The result of many people’s reluctance or inability to move out of the flood plain is that much of the federal money for the program goes to buying property that is already vacant.

Because of a city ordinance that refuses building permits to anyone whose home is damaged more than 50 percent by flood, quite a few homes were simply abandoned after the flood of 1997.

It’s those homes that are mainly being purchased in the buyout, including the most recent round of buyouts, for which applications were mailed to the state Friday, Moore said.

About 11 applications were in that packet, four from abandoned houses in Hamilton Heights, six from abandoned houses in Ford and Chickasaw and one from a home on Brown Alley.
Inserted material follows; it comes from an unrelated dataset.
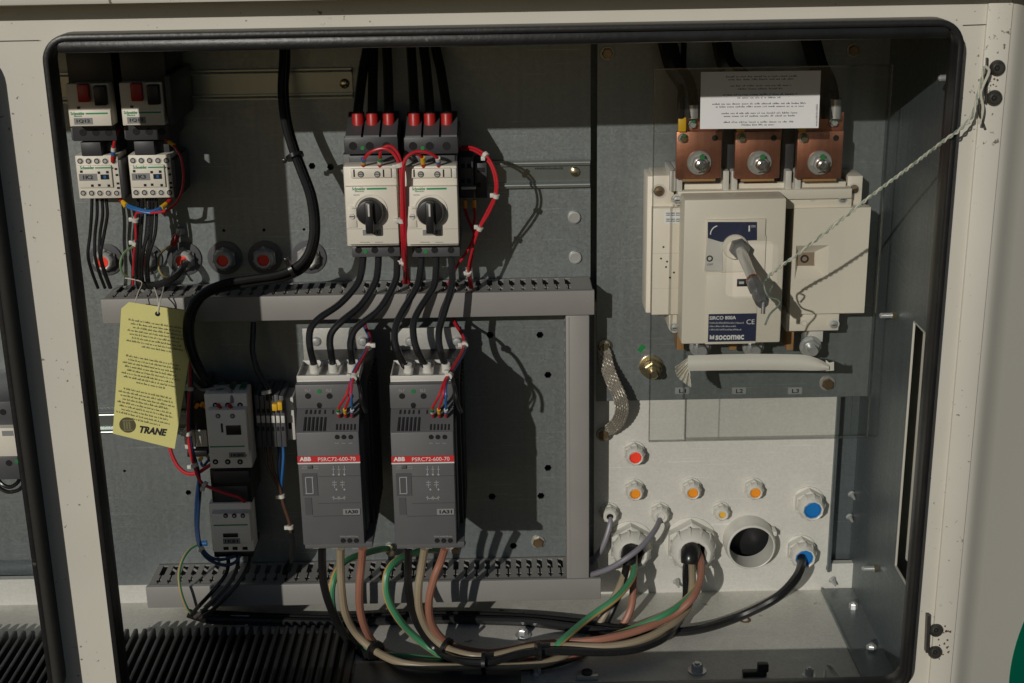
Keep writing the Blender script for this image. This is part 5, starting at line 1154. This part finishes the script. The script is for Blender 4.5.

Vicksburg officials are hoping for up to $225,000 in grant funds to buy the properties, to be matched with $75,000 of local money.

“What we want to do is clear people out of those flood plains,” said Bob Boteler, hazard mitigation officer for the Mississippi Emergency Management Agency. “It’s not a healthy place for folks to live.”

But he defends the use of tax dollars to buy abandoned properties, saying the properties were not abandoned before the last flood, and a backlog in the program has caused delays.

“It’s also in our interest to buy all the properties and not checkerboard these communities,” Boteler said.

He added that while Vicksburg has been vigilant in recent years about enforcing bans on rebuilding seriously flood-damaged homes in high risk areas, it’s better to get the property out of private hands.

“Elected officials change, and somebody in the future may decide to start granting variances for these properties,” Boteler said.

In the meantime, it’s just a waiting game, as eventually many of the homes in the flood plain will be damaged past the 50 percent threshold.

Robinson isn’t looking forward to the next flood. She said it’s nearly impossible to find a place to rent for up to three months while waiting for the water to recede.

Those places that will rent jack up their prices during flood season, she said.

But when not if it happens, she’ll know what to do. She has been there before.

“A lot of my stuff is still in boxes from three years ago,” Robinson said. “I’ll do what I’ve been doing every year move out and move back in.”